While Blackjewel continues to work on securing the money necessary to finance its Chapter 11 process, its workers are struggling. None of the Wyoming employees have been paid since their June 28 payday, while about 1,100 eastern workers haven’t had a paycheck since July 14. The paychecks they were given June 28 bounced.

Those bounced paychecks, along with no guarantee of if or when they could be called back to work, has many families facing financial ruin. Some have filed letters with the bankruptcy court pleading for help to get what’s owed to them.

In a letter filed with the court Monday, Scotty Cox of Evarts, Kentucky, begs for relief.

“My last payroll check bounced, causing all my bills that are due to be returned and are now past due,” he wrote. “I am due a two-week paycheck this Friday, July 12, which I don’t expect to receive.

“This has caused my family a terrible hardship. We have no income, all our bills are due or are now past due. My family is so scared we don’t know what to do. … We are in danger of losing our home and our car. This is the worst thing that could have happened.”

He also said all he wants is to be paid and go back to work.

“I have a wife, a 5-year-old son and a 10-month old daughter,” his letter concludes. “Please, we beg you to help us any way possible.”

Most of Blackjewel’s employees have been networking through a Facebook group started by Wyoming miners called Blackjewel Employees Stand Together.

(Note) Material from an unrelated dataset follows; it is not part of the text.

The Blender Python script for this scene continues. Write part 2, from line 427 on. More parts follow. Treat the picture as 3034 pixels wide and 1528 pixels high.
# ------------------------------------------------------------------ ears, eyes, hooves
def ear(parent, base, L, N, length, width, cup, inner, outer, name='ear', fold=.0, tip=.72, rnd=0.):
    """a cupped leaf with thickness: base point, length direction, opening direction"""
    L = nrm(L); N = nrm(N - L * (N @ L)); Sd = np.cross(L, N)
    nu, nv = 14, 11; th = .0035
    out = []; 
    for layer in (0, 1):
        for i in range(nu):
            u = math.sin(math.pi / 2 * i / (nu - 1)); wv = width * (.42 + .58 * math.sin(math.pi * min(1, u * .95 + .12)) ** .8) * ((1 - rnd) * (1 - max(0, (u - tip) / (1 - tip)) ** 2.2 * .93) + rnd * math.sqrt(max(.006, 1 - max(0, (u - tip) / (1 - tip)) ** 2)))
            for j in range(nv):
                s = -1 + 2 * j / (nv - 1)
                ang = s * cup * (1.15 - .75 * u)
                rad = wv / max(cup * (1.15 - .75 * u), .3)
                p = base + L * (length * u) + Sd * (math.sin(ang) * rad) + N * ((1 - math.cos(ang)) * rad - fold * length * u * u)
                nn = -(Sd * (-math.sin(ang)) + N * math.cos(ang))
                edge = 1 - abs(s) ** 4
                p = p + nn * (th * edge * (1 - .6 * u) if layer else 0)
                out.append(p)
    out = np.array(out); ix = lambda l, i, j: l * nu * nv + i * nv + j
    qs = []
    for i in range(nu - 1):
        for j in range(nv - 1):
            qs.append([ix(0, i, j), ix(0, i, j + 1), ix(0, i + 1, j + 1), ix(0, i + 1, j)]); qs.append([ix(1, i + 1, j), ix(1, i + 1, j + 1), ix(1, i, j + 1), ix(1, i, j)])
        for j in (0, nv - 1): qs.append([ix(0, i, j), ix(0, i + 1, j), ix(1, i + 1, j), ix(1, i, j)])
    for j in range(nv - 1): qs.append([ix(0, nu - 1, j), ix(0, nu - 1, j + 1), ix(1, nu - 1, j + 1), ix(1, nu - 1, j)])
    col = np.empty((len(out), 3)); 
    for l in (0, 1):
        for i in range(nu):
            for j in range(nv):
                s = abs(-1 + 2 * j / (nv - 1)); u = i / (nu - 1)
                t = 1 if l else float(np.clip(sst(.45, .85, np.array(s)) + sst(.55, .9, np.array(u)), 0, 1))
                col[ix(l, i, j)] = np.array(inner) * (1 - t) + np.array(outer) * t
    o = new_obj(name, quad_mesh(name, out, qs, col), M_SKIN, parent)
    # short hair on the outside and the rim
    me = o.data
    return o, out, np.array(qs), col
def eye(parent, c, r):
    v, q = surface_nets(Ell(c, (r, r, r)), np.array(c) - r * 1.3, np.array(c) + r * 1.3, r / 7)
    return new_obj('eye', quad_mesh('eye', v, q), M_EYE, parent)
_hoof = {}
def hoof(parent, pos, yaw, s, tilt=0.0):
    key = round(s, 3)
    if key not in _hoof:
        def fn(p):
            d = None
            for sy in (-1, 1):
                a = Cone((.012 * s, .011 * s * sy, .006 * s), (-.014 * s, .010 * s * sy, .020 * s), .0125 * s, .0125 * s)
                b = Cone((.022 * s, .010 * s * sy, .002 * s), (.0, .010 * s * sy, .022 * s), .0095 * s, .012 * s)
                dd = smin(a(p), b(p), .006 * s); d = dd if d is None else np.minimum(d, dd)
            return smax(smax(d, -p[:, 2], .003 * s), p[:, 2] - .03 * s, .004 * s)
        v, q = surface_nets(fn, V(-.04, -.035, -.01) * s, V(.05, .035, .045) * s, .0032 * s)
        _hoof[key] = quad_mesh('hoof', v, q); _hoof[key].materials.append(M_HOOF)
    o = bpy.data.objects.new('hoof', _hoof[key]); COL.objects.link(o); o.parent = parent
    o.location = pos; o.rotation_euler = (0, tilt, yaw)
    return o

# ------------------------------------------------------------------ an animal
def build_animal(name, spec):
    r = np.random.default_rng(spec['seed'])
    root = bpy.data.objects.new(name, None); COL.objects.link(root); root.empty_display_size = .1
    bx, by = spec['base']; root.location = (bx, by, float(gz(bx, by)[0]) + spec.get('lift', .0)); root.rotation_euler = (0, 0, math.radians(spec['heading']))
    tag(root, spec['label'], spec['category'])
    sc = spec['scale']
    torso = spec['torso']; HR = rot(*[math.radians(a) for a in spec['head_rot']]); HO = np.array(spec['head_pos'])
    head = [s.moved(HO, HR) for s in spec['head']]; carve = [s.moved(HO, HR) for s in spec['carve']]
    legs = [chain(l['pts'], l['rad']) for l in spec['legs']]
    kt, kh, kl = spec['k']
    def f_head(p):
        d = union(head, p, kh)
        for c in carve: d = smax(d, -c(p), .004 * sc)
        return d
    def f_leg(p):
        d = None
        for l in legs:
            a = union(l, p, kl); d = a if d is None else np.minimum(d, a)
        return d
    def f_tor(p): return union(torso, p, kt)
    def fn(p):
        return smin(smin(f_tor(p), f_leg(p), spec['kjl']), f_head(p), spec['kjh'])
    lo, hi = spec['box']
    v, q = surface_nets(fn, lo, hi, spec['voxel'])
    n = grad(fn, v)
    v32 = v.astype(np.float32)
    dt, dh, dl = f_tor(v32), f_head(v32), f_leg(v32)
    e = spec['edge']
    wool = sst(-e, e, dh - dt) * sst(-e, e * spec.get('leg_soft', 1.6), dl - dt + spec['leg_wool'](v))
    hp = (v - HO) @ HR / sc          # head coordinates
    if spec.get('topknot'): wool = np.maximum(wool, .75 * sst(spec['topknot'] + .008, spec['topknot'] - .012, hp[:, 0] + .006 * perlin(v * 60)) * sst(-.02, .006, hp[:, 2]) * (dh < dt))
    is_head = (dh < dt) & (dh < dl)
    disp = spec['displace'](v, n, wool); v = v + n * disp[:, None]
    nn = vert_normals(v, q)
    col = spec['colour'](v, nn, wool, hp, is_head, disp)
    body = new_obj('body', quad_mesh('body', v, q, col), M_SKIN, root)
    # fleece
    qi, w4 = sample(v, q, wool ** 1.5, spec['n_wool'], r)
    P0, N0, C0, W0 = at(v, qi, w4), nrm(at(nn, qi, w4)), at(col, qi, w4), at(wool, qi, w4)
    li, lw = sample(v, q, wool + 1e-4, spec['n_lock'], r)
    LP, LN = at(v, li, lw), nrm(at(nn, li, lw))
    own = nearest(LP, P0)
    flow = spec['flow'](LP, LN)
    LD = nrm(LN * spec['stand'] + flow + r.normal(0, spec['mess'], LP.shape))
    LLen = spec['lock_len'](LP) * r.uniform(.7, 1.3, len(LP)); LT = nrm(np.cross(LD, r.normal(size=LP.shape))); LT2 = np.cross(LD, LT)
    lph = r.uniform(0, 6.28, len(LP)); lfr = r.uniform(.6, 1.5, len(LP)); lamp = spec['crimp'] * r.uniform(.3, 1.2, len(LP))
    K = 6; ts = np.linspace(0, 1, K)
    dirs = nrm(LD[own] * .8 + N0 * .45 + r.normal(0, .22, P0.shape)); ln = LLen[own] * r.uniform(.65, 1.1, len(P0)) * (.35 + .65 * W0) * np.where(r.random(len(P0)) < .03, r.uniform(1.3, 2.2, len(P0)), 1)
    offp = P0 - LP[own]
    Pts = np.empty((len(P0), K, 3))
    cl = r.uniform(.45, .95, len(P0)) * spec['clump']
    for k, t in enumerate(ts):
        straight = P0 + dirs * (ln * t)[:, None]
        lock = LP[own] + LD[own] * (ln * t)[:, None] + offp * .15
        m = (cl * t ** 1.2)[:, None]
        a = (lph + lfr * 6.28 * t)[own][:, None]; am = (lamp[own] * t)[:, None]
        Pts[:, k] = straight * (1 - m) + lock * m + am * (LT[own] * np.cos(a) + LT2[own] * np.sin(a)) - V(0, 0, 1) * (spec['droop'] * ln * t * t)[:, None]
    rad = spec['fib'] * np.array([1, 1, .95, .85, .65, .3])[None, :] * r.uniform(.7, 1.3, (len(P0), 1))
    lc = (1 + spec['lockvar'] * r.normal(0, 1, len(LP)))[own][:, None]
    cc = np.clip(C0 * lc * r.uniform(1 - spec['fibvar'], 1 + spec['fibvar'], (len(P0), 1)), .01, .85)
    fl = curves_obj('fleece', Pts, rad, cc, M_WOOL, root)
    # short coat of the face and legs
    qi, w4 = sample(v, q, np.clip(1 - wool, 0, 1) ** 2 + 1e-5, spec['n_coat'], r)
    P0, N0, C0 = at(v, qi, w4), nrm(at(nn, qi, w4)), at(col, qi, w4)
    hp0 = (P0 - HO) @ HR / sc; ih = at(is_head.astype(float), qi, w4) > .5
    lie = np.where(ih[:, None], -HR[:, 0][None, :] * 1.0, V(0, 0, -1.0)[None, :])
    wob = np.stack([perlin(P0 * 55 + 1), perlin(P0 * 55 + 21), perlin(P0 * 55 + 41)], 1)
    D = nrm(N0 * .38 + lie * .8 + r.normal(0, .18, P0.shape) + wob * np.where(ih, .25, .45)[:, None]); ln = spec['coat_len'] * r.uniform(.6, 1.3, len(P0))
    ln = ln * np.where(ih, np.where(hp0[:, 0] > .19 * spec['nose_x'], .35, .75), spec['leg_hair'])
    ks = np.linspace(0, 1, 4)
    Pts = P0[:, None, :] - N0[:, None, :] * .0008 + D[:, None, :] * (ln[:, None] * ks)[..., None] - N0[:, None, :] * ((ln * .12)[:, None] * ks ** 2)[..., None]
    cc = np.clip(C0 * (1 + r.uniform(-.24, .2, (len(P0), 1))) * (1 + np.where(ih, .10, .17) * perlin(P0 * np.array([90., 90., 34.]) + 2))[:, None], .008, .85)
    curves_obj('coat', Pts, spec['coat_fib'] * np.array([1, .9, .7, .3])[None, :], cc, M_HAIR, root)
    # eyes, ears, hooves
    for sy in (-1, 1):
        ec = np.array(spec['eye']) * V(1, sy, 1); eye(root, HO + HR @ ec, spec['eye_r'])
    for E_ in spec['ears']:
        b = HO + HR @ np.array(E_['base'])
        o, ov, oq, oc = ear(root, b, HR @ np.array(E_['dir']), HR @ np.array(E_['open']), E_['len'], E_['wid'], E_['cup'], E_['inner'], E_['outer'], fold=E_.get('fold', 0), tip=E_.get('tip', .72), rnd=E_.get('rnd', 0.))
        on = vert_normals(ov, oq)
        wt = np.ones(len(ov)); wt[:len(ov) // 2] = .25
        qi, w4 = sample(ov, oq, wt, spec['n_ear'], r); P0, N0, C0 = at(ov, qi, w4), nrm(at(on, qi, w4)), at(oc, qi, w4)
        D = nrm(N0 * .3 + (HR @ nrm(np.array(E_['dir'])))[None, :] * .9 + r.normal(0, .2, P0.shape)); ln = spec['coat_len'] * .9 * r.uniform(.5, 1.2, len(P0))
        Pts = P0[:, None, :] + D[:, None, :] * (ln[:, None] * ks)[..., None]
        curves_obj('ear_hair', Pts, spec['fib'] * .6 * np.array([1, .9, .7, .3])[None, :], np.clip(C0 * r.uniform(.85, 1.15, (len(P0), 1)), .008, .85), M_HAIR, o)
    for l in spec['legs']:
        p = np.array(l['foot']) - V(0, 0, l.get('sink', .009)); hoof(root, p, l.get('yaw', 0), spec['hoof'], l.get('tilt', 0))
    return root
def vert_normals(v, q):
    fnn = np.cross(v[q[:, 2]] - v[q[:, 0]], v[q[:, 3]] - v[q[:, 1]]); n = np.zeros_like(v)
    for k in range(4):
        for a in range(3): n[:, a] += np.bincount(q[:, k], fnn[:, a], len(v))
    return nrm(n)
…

As time goes on, more are reporting they’re finding other jobs or have given up on Blackjewel being able to reopen its mines in time for them to return before having to accept jobs elsewhere.

Chase Patterson was one of the Wyoming Blackjewel workers locked out, and while he was hoping to return to work, he said last week he wasn’t holding out much hope the longer the lockout drags on.

“I need the stability,” he said about knowing where his next paycheck is coming from. “I can’t handle not knowing what’s going to happen each week. … Even though it’s rocked us, it’s forced us to look at other options, which isn’t a bad thing.”

He said the real question will be how many qualified, trained workers will go back whenever the mines can reopen.

“How many other core people are leaving?” he said. “I’ve talked with a lot of them and they said they’re leaving and not coming back.”